Do this:
Copy each line exactly. Drop every picture.

Available data:
•••
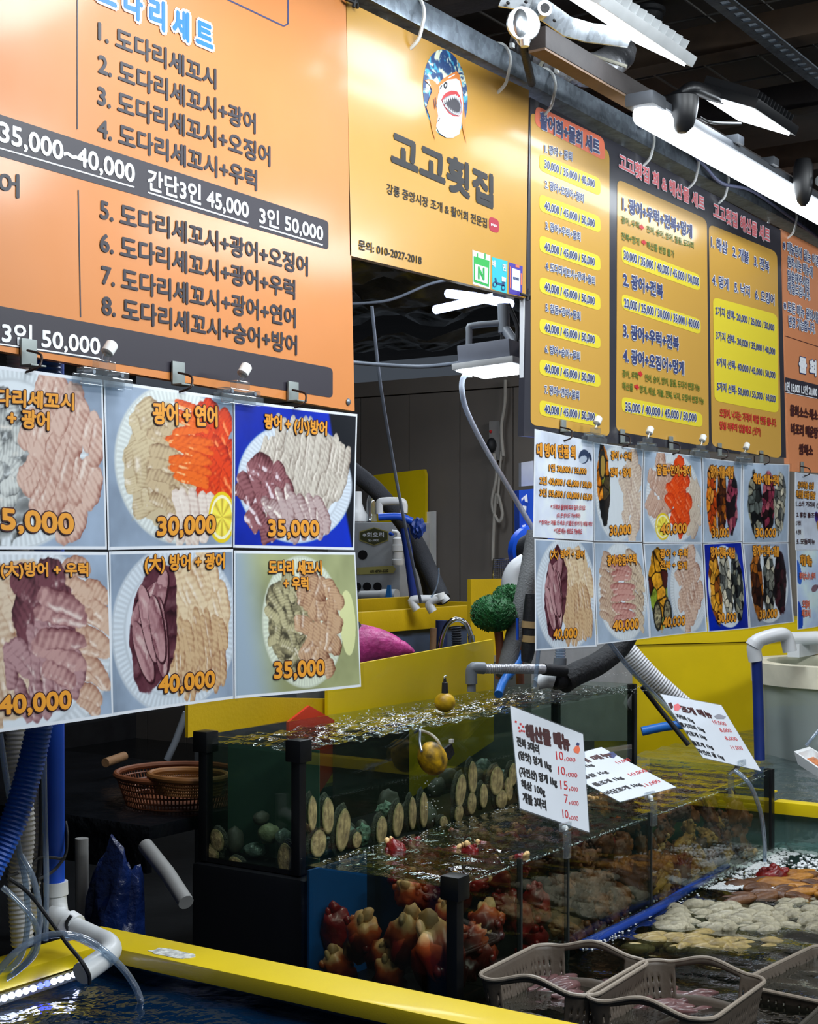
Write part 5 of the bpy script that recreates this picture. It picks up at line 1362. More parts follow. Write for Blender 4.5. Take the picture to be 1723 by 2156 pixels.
tag(MB().tube([az(1225, 1990, .34), az(1300, 1955, .345), az(1380, 1915, .345), az(1450, 1872, .345), az(1530, 1826, .34)], .015, 12).build('float_hose', mat('blue_float', (20, 66, 165), .4)), 'blue float hose lying along the foot of the lower glass tank', 'hose')

# ------------------------------------------------------------------ price cards on the lower tank
m_card = mat('laminated_card', (226, 232, 240), .22, var=.02, coat=.5)
def card(label, q, rows, upv, clip_px, clip_d, extra=()):
    """q: TL, TR, BR, BL as (x, y, depth)"""
    c = [ad(*p) for p in q]
    t = thing('price_card', label, 'price card', sum(c, Vector()) / 4, 'clip-on price cards')
    nrm = (c[1] - c[3]).cross(c[0] - c[2]).normalized()
    o_, w_ = Vector((0, 0, EYE)), sum(c, Vector()) / 4
    c = [o_ + (p - o_) * ((w_ - o_).dot(nrm) / (p - o_).dot(nrm)) for p in c]
    if nrm.dot(Vector((0, 0, EYE)) - c[0]) < 0: nrm = -nrm
    MB().prism(c, -nrm * .0015).build('card', m_card, t, smooth=False)
    w = sum(c, Vector()) / 4
    MB().prism([p + (p - w) * .025 - nrm * .0003 for p in c], -nrm * .0008).build('laminate_edge', m_clear, t, smooth=False)
    def f(x, y, layer):
        r = ray(x, y); o = Vector((0, 0, EYE))
        return o + r * ((c[0] - o).dot(nrm) / r.dot(nrm)) + nrm * (.0004 + .0004 * layer)
    k = Ink(f)
    for body, x0, y0, x1, y1, h, key, bold in rows: k.text(body, x0, y0, x1, y1, h, key, bold, 2, up=upv)
    for pts, key in extra: k.poly(pts, key, 1, 'printed_picture')
    k.build(t, INK)
    p = ad(*clip_px, clip_d); e = clip_px
    g = ad(e[0], e[1] + 14, clip_d); b = Vector((p.x, 1.985, .652))
    cl = thing('card_clip', 'clear jointed clip ' + label[label.index('card') + 4:].strip() if 0 else label.replace('price card', 'clip holding the card').replace('laminated ', 'clear '), 'clip', b, 'card clips on the tank rim')
    MB().box(p.x - .03, p.x + .03, p.y - .006, p.y + .004, p.z - .008, p.z + .014, .002).build('jaw', m_clear, cl)
    MB().tube([p, b + Vector((0, 0, .035))], .006, 10).build('stem', m_tie, cl)
    MB().ball(p.lerp(b + Vector((0, 0, .035)), .35), .010, 2).build('upper_joint', m_tie, cl)
    MB().ball(b + Vector((0, 0, .032)), .011, 2).build('lower_joint', m_clear, cl)
    MB().box(b.x - .014, b.x + .014, b.y - .014, b.y - .001, b.z - .045, b.z + .03, .003).build('clamp', m_clear, cl)
    return t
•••
Exercise answer:
Write part 5 of the bpy script that recreates this picture. It picks up at line 1362. More parts follow. Write for Blender 4.5. Take the picture to be 1723 by 2156 pixels.
tag(MB().tube([az(1225, 1990, .34), az(1300, 1955, .345), az(1380, 1915, .345), az(1450, 1872, .345), az(1530, 1826, .34)], .015, 12).build('float_hose', mat('blue_float', (20, 66, 165), .4)), 'blue float hose lying along the foot of the lower glass tank', 'hose')

# ------------------------------------------------------------------ price cards on the lower tank
m_card = mat('laminated_card', (226, 232, 240), .22, var=.02, coat=.5)
def card(label, q, rows, upv, clip_px, clip_d, extra=()):
    """q: TL, TR, BR, BL as (x, y, depth)"""
    c = [ad(*p) for p in q]
    t = thing('price_card', label, 'price card', sum(c, Vector()) / 4, 'clip-on price cards')
    nrm = (c[1] - c[3]).cross(c[0] - c[2]).normalized()
    o_, w_ = Vector((0, 0, EYE)), sum(c, Vector()) / 4
    c = [o_ + (p - o_) * ((w_ - o_).dot(nrm) / (p - o_).dot(nrm)) for p in c]
    if nrm.dot(Vector((0, 0, EYE)) - c[0]) < 0: nrm = -nrm
    MB().prism(c, -nrm * .0015).build('card', m_card, t, smooth=False)
    w = sum(c, Vector()) / 4
    MB().prism([p + (p - w) * .025 - nrm * .0003 for p in c], -nrm * .0008).build('laminate_edge', m_clear, t, smooth=False)
    def f(x, y, layer):
        r = ray(x, y); o = Vector((0, 0, EYE))
        return o + r * ((c[0] - o).dot(nrm) / r.dot(nrm)) + nrm * (.0004 + .0004 * layer)
    k = Ink(f)
    for body, x0, y0, x1, y1, h, key, bold in rows: k.text(body, x0, y0, x1, y1, h, key, bold, 2, up=upv)
    for pts, key in extra: k.poly(pts, key, 1, 'printed_picture')
    k.build(t, INK)
    p = ad(*clip_px, clip_d); e = clip_px
    g = ad(e[0], e[1] + 14, clip_d); b = Vector((p.x, 1.985, .652))
    cl = thing('card_clip', 'clear jointed clip ' + label[label.index('card') + 4:].strip() if 0 else label.replace('price card', 'clip holding the card').replace('laminated ', 'clear '), 'clip', b, 'card clips on the tank rim')
    MB().box(p.x - .03, p.x + .03, p.y - .006, p.y + .004, p.z - .008, p.z + .014, .002).build('jaw', m_clear, cl)
    MB().tube([p, b + Vector((0, 0, .035))], .006, 10).build('stem', m_tie, cl)
    MB().ball(p.lerp(b + Vector((0, 0, .035)), .35), .010, 2).build('upper_joint', m_tie, cl)
    MB().ball(b + Vector((0, 0, .032)), .011, 2).build('lower_joint', m_clear, cl)
    MB().box(b.x - .014, b.x + .014, b.y - .014, b.y - .001, b.z - .045, b.z + .03, .003).build('clamp', m_clear, cl)
    return t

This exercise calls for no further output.